**Excerpted records**
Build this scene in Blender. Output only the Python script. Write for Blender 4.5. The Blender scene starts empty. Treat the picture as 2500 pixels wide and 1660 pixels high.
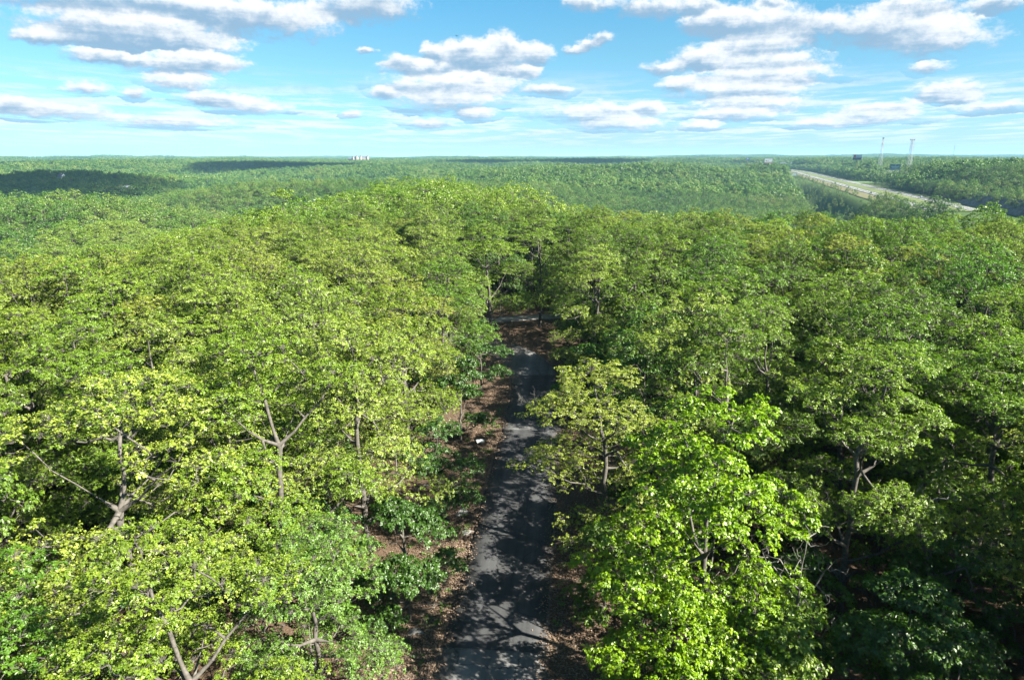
* * *
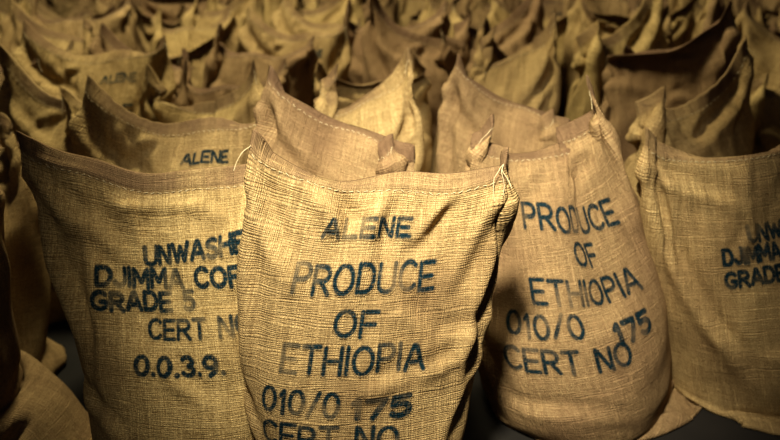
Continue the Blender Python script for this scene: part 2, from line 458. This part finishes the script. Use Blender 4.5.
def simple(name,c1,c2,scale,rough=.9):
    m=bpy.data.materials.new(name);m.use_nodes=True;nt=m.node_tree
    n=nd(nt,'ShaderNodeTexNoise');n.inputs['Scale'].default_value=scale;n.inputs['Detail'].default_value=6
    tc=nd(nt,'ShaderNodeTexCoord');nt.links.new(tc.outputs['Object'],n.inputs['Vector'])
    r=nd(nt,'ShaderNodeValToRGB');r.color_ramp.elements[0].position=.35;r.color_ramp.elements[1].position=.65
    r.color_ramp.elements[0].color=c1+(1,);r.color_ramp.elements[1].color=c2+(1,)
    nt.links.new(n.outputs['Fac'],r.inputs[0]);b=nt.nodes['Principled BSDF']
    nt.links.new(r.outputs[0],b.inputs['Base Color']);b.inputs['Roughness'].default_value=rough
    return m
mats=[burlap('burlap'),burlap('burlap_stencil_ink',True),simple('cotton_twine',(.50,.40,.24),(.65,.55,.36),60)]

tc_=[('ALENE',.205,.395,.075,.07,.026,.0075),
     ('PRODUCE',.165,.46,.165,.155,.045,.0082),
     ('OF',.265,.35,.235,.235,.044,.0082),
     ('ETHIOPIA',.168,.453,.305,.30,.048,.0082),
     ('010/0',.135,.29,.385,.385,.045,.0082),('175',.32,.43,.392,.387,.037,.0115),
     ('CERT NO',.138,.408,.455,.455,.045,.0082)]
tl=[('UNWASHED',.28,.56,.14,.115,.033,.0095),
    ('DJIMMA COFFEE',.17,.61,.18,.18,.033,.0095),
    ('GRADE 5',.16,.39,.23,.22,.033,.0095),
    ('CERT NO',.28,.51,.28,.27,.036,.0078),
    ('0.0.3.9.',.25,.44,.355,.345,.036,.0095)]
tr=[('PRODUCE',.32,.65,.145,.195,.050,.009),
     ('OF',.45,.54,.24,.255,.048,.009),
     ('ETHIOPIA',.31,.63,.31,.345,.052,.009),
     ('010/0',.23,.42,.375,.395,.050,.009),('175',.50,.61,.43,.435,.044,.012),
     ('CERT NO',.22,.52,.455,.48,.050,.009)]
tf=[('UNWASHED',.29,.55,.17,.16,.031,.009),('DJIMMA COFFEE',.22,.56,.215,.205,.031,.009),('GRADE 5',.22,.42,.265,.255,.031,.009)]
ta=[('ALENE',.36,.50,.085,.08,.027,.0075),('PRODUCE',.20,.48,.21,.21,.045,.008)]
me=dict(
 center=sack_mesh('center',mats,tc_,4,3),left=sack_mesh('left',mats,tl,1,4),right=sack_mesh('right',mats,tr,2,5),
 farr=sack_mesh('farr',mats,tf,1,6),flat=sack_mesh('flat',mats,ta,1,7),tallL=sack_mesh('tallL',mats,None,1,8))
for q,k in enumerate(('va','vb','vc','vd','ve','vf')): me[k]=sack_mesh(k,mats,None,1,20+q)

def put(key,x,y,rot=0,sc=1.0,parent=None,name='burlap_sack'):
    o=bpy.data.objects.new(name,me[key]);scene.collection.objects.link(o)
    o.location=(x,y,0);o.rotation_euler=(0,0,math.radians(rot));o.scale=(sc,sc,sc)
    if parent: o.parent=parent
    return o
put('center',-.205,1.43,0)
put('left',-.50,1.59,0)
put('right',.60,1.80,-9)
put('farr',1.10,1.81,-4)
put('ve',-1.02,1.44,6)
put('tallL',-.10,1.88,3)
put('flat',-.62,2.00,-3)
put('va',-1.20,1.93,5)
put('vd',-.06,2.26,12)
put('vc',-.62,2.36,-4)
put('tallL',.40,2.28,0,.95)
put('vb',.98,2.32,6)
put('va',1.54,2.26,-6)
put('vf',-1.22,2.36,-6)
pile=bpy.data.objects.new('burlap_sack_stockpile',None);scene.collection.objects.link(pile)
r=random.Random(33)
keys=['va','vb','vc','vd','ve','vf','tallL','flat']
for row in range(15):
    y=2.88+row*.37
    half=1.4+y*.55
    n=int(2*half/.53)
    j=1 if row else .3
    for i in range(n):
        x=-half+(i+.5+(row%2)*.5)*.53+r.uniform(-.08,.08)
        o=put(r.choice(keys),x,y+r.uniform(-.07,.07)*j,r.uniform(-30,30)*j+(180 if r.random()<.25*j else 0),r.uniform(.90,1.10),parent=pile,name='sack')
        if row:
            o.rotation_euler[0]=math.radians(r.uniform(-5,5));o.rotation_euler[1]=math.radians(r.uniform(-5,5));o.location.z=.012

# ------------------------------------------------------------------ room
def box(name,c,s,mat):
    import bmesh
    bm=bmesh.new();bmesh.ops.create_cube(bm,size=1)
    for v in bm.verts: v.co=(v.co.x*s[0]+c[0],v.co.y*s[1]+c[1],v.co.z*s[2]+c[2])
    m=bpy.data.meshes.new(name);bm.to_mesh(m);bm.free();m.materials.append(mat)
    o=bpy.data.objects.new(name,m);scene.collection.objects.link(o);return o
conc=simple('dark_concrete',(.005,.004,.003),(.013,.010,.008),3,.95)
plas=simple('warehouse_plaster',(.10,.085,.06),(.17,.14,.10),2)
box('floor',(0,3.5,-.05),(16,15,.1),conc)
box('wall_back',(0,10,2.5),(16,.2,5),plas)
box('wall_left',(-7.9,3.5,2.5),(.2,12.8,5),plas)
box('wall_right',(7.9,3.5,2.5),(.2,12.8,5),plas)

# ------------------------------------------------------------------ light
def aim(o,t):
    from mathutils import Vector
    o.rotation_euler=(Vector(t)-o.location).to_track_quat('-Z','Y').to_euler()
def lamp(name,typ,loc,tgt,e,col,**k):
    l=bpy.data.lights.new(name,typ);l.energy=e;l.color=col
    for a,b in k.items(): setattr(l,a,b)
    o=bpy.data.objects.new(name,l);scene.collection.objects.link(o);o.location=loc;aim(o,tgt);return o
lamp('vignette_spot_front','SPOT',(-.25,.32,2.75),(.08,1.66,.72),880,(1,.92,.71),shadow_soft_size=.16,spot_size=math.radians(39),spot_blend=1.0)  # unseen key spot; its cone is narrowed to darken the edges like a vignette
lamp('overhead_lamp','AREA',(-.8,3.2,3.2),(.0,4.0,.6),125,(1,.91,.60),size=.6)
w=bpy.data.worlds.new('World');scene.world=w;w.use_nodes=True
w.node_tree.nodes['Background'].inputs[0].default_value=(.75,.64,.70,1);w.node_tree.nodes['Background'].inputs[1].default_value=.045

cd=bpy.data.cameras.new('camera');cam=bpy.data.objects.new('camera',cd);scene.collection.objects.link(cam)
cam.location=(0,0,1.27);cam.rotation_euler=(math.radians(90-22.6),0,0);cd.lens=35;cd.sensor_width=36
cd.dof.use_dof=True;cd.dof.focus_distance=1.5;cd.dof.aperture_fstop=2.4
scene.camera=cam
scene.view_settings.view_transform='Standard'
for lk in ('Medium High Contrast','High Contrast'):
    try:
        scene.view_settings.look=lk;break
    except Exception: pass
...
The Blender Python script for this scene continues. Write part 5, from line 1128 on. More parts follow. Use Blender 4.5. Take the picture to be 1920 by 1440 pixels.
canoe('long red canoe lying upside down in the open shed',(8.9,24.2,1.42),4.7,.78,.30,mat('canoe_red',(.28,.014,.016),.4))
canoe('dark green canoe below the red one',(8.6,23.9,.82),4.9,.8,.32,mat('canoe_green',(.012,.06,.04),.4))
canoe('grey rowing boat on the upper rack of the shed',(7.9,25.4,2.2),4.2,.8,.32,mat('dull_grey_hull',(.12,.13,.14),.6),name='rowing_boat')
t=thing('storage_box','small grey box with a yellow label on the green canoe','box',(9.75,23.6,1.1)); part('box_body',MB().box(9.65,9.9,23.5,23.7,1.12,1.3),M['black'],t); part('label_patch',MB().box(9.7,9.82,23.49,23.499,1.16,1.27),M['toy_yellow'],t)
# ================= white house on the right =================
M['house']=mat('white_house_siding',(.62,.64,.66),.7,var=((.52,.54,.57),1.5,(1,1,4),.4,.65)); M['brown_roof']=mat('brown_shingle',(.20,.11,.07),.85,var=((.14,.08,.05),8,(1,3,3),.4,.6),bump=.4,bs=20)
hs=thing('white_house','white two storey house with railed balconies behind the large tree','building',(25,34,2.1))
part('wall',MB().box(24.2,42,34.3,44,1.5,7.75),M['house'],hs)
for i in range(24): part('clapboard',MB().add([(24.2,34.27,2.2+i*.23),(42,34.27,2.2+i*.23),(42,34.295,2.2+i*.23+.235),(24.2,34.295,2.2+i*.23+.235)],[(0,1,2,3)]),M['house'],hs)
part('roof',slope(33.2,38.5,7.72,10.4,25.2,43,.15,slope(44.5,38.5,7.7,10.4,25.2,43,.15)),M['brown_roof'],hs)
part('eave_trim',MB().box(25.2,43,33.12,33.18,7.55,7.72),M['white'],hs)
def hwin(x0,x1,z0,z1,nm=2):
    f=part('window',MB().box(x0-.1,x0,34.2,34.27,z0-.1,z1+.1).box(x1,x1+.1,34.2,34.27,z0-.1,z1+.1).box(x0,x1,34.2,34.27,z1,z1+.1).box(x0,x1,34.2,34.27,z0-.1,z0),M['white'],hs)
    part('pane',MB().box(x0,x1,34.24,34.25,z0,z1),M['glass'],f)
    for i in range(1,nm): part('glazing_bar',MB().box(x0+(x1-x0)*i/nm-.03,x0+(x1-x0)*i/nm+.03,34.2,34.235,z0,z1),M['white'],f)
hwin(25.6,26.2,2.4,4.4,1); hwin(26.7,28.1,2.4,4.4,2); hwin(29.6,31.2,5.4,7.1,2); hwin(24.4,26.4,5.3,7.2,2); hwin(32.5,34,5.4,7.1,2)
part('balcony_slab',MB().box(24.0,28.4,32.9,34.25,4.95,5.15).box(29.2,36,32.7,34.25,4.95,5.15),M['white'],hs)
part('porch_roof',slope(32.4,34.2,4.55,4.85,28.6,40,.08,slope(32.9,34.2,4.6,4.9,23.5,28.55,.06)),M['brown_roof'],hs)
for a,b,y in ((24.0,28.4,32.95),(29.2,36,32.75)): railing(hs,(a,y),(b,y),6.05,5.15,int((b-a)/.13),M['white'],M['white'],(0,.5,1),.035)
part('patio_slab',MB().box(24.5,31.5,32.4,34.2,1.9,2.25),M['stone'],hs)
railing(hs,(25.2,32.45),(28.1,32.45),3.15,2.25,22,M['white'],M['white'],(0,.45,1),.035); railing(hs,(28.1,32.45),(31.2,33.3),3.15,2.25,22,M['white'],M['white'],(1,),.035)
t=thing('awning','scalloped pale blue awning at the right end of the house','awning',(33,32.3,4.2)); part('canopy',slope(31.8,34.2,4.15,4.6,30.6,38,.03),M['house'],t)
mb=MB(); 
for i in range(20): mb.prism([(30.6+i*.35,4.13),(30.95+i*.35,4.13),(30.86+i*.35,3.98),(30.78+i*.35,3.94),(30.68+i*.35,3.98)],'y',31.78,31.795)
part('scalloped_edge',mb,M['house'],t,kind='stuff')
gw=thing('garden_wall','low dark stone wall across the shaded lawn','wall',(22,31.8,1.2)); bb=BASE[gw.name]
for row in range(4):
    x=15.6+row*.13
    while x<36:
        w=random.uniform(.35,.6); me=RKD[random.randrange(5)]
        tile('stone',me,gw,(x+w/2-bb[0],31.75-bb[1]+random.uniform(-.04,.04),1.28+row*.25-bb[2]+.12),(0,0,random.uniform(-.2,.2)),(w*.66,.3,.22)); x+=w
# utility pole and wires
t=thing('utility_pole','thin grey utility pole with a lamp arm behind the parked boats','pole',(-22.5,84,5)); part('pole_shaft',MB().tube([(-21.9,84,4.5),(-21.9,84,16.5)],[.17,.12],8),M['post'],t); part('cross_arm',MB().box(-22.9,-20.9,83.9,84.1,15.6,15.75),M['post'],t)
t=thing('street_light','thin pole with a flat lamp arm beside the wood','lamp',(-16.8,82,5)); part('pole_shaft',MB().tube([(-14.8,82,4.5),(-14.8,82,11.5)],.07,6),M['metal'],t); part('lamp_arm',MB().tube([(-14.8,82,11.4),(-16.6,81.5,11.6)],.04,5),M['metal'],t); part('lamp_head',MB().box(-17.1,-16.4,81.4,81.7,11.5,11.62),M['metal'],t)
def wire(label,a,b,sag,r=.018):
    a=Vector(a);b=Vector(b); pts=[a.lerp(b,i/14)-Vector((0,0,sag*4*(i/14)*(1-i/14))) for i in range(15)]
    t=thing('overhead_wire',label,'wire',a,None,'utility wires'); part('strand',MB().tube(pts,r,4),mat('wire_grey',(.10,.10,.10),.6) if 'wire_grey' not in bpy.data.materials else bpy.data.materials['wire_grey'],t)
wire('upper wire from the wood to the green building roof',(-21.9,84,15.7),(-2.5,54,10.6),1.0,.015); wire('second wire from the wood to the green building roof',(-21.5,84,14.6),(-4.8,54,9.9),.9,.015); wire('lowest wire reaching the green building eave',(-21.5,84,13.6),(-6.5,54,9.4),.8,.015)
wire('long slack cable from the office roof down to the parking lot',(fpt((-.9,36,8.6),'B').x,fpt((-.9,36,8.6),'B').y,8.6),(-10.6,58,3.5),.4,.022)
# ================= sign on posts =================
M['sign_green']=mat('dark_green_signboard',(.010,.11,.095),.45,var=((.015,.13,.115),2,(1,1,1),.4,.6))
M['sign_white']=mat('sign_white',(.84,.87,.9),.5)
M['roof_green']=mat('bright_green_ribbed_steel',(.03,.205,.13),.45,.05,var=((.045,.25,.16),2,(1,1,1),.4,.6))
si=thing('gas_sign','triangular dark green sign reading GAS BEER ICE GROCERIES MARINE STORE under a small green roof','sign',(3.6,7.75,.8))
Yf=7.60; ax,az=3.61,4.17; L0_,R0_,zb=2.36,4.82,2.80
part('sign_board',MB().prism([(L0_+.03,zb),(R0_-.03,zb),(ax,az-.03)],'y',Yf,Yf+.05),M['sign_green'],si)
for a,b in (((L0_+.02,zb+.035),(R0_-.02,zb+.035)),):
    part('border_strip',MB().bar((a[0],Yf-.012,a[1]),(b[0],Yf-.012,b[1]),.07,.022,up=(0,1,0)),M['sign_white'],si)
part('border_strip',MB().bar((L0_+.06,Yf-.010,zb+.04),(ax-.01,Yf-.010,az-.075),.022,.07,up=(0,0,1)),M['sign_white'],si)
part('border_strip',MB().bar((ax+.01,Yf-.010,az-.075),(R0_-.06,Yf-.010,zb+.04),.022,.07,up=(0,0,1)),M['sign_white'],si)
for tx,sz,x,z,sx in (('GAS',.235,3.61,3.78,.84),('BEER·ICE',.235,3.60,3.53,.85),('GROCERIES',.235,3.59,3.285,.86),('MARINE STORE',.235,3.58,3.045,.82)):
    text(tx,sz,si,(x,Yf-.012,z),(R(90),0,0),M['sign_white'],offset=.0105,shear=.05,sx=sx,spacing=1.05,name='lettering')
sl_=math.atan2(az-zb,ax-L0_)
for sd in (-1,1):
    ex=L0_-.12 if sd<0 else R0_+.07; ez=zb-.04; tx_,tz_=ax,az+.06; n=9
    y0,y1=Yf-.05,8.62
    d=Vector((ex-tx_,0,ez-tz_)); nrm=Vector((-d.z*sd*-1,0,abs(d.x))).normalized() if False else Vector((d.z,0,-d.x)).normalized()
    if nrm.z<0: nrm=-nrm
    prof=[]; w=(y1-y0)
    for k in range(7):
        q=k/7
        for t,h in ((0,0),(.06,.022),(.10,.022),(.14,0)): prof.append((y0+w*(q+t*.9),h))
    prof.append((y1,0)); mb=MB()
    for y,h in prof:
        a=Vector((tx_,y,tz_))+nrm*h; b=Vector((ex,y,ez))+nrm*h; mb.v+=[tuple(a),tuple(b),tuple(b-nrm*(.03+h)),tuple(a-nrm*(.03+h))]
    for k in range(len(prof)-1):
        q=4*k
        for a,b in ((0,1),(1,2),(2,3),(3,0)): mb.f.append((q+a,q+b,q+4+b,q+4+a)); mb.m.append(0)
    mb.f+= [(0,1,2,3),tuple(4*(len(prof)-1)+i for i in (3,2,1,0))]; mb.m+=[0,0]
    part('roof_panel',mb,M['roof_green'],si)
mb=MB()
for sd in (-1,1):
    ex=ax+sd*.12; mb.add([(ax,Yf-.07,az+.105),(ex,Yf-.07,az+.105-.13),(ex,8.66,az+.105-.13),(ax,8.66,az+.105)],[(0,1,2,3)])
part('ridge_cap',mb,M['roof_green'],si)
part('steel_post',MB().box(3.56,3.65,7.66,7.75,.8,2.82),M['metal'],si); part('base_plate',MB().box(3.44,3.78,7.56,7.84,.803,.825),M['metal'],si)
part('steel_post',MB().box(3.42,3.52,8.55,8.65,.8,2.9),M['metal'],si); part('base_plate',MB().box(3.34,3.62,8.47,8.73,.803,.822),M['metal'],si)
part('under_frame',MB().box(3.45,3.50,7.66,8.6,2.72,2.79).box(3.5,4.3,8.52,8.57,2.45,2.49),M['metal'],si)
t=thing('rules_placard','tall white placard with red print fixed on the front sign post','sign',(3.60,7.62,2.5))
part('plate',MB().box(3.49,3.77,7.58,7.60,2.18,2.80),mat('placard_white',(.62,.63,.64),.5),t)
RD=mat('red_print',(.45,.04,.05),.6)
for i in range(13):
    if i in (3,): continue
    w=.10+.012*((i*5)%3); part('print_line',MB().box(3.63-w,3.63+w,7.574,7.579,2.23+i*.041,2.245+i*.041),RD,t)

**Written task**
In the records above, how many lines include the string "picture"? Answer with only the number.

**Response to this task**
2